Os padres Diaz e Francisco de Castro são logo mortos; os demais são torturados sem piedade por vinte e quatro horas; por fim, seus perseguidores, cansados de sua evangélica paciência, degolam-nos a todos, sem pouparem nenhum. Dos setenta e um padres, noviços e irmãos coadjutores, não escapou à barbárie dos protestantes senão o infeliz irmão Sanchez, e ainda este, só para escárnio. 

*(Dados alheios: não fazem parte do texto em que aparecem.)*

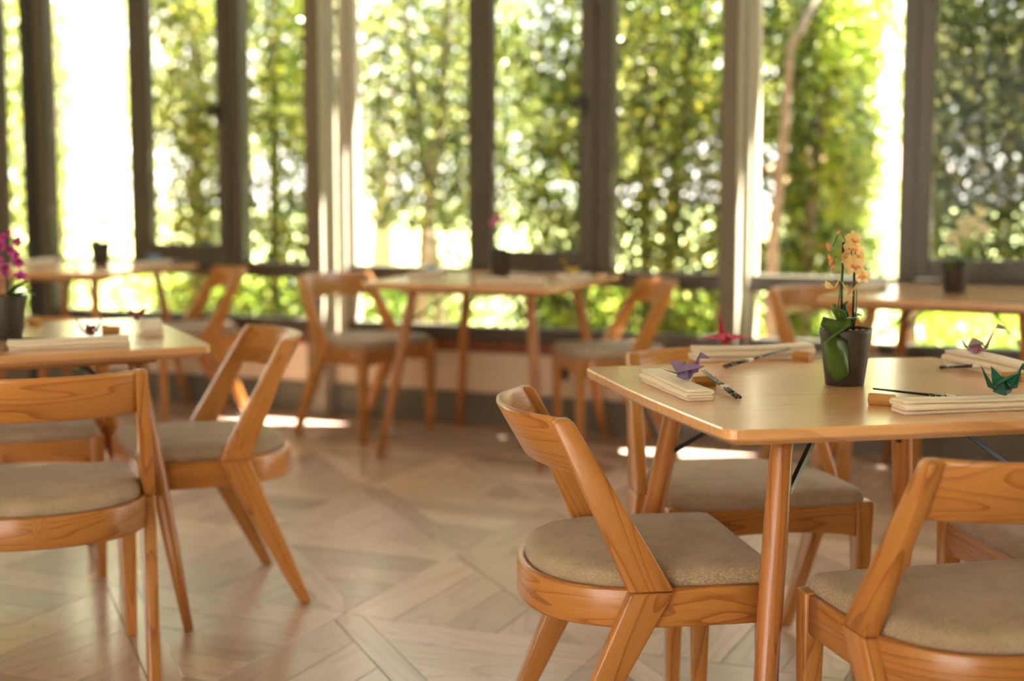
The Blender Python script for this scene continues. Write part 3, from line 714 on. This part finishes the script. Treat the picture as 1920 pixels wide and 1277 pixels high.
# white orchid, far left table
o4 = make_pot((-2.14, 7.62, TOP), 'black pot with a faint white orchid on the far left window table')
stem(o4, [(0, 0, .10), (.004, 0, .18), (-.005, -.005, .24)], .0016)
for i in range(5): flower(o4, (-.012+.012*i, -.01, .175+.018*i), .020, WHITE, CREAM, .5*i-1, .2*i)
for a in (0.1, 2.9, 4.4): leaf(o4, [(0, 0, .105), (.02*math.cos(a), .02*math.sin(a), .128), (.045*math.cos(a), .045*math.sin(a), .132), (.062*math.cos(a), .062*math.sin(a), .120)], [.012, .026, .024, .006])
# cream orchid, far right table
o5 = make_pot((1.72, 5.68, TOP), 'cream white orchid in a dark pot on the far right window table')
stem(o5, [(0, 0, .10), (.005, -.004, .17), (.012, -.006, .23), (.05, -.008, .28), (.10, -.01, .29)], .0018)
for i in range(12):
    f = i/11; flower(o5, (-.025+.135*f, -.012-.01*(i % 2), .215+.075*math.sin(f*2.0)-.03*(i % 3)+.02*(i % 2)), .024, CREAM, WHITE, .6*math.sin(i), .3*math.cos(i*2), i)
for a, l in ((3.3, 1.3), (2.6, 1.0), (4.2, 1.2), (.3, .9), (5.5, .8)):
    leaf(o5, [(0, 0, .105), (.03*l*math.cos(a), .03*l*math.sin(a), .135), (.06*l*math.cos(a), .06*l*math.sin(a), .130), (.085*l*math.cos(a), .085*l*math.sin(a), .095)], [.014, .032, .030, .008])

# ---------------------------------------------------------------- place settings
def rot(v, a): return (v[0]*math.cos(a)-v[1]*math.sin(a), v[0]*math.sin(a)+v[1]*math.cos(a))
a1 = R(13.3)
# right front table
make_napkin((.334, 2.985, TOP), a1, 'napkin under the purple crane, folded end towards the camera', seed=2)
make_crane((.352, 2.955, TOP+NH), R(-58), 'purple paper crane on the front left napkin of the right table', (PM['purple'], PM['lilac']), 1.3, .75, .012, .055, .030, .045)
make_chopsticks((.447, 2.862, TOP), R(10), 'chopsticks beside the purple crane, thick ends towards the camera')
make_rest((.405, 3.055, TOP), R(100), 'wooden chopstick rest behind the purple crane')
make_napkin((.585, 3.535, TOP), a1+R(90), 'napkin under the pink crane along the back edge', seed=5).scale = (1.1, 1, 1.35)
make_crane((.515, 3.515, TOP+NH*1.35), R(188), 'pink paper crane with open wings on the back left napkin', (PM['red'], PM['pink']), 1.05, 1.0, .004, .062, .020)
make_chopsticks((.492, 3.355, TOP), R(-49), 'chopsticks lying in front of the pink crane napkin')
make_rest((.700, 3.50, TOP), R(40), 'wooden chopstick rest beside the pot, right of the pink crane napkin')
make_napkin((1.085, 3.28, TOP), a1+R(3), 'napkin under the mauve crane at the right edge of the table', seed=8).scale = (1.1, 1, 1.35)
make_crane((1.062, 3.33, TOP+NH*1.35), R(-95), 'mauve and pink paper crane on the back right napkin', (PM['mauve'], PM['grey']), 1.25, .75, .012, .030, .044)
make_chopsticks((.985, 3.34, TOP), R(-125), 'chopsticks left of the mauve crane napkin')
make_rest((1.068, 3.12, TOP), R(103), 'wooden chopstick rest behind the green crane')
make_napkin((.862, 2.725, TOP), a1+R(90), 'napkin along the front edge under the green crane', seed=11)
make_crane((.925, 2.735, TOP+NH), R(-75), 'green paper crane on the front napkin at the right', (PM['teal'], PM['green']), 1.25, .65, .026, .036, .036)
make_chopsticks((.935, 2.805, TOP), R(88), 'chopsticks beside the green crane, tips on the rest')
make_rest((.712, 2.790, TOP), R(58), 'wooden chopstick rest at the left end of the front napkin')
# left front table
def on(ti, u, v):
    (x, y), a, _ = tables[ti]; p = rot((u, v), R(a)); return (x+p[0], y+p[1], TOP)
def up(p, h): return (p[0], p[1], p[2]+h)
aL = 25.2
make_napkin(on(1, .10, -.335), R(aL+86), 'napkin along the front edge of the left table', seed=21)
make_crane(up(on(1, .155, -.33), NH), R(aL-75), 'dark red paper crane on the front napkin of the left table', (PM['wine'], PM['wine']), .95, .5, .02, .055, .05)
make_chopsticks(on(1, .17, -.262), R(aL+92), 'chopsticks behind the dark red crane on the left table')
make_napkin(on(1, .375, -.02), R(aL-10), 'napkin under the speckled crane on the left table', seed=23)
make_crane(up(on(1, .35, .06), NH), R(aL+200), 'speckled mauve paper crane on the right napkin of the left table', (PM['wine'], PM['mauve']), 1.0, .6, .02, .03, .03)
make_rest(on(1, .262, -.02), R(aL-110), 'wooden chopstick rest on the left table near its right napkin')
make_chopsticks(on(1, .275, .16), R(aL+170), 'dark chopsticks on the rest near the right napkin of the left table')
make_napkin(on(1, -.07, .375), R(aL+85), 'napkin at the far side of the left table behind the pot', seed=25)
make_rest(on(1, .10, .34), R(aL+20), 'wooden chopstick rest at the far side of the left table')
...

E os protestantes ainda bradam contra a intolerância dos católicos!

Referências

  • Trecho extraído de J.M.S. Daurignac. História da Companhia de Jesus, t. 1, trad. de Marlene Fonseca. 1. ed. Rio de Janeiro: Ed. CDB, 2018, pp. 159-163 [“Generalato de São Francisco de Borja – Terceiro Superior-Geral (1565–1572)”, cap. VI: “Brasil – Setenta jesuítas martirizados no mar por calvinistas – Índias – Japão”].

Notas

  1. É o que registra, por exemplo, Sebastião da Rocha Pita. História da América portuguesa. Brasília: Senado Federal, Conselho Editorial, 2011, p. 143: “...sendo todos recebidos no Céu com quarenta lauréolas; triunfo de que teve visão a gloriosa madre Santa Teresa de Jesus em Espanha, onde florescera em milagres”. (N. da Equipe CNP.)
  2. Era uma cópia da Madona pintada por São Luís. Francisco de Borja a havia dado ao padre Azevedo quando este partira de Roma. (N.A.)
  3. Em 21 de setembro de 1742, Bento XVI declarou mártires estes quarenta jesuítas cujos nomes encontramos na História da Companhia de Jesus de Crétineau-Joly. São eles: Inácio de Azevedo e seus ditosos companheiros: Benito de Castro, d’Andrada, Alvarez, Ribeiro, Fonseca, Mendez, Escrivain, d’Acosta, F. Alvarez de Covillo, D. Hernandez, Baena, Antônio Suarez, Gonzalo Henriquez, J. Fernandez, de Braga, J. Fernandez, de Lisboa, Em. Rodriguez, Lopez, Pedro Munhoz, Magalllanes, Diogo, Gaspar Alvarez, Antônio Hernandez, Pacheco, Pedro de Fontoura, Andrés Gonzalves, Perez, Antînio Correa, Amado Vaz, Caldeira, Briëza, Fernando Sanchez, Perez Godoi, Zuraire, João de Zafra, Saint-Martino e San Juan, que ocupou o lugar do Frei Sanchez. (N.A.)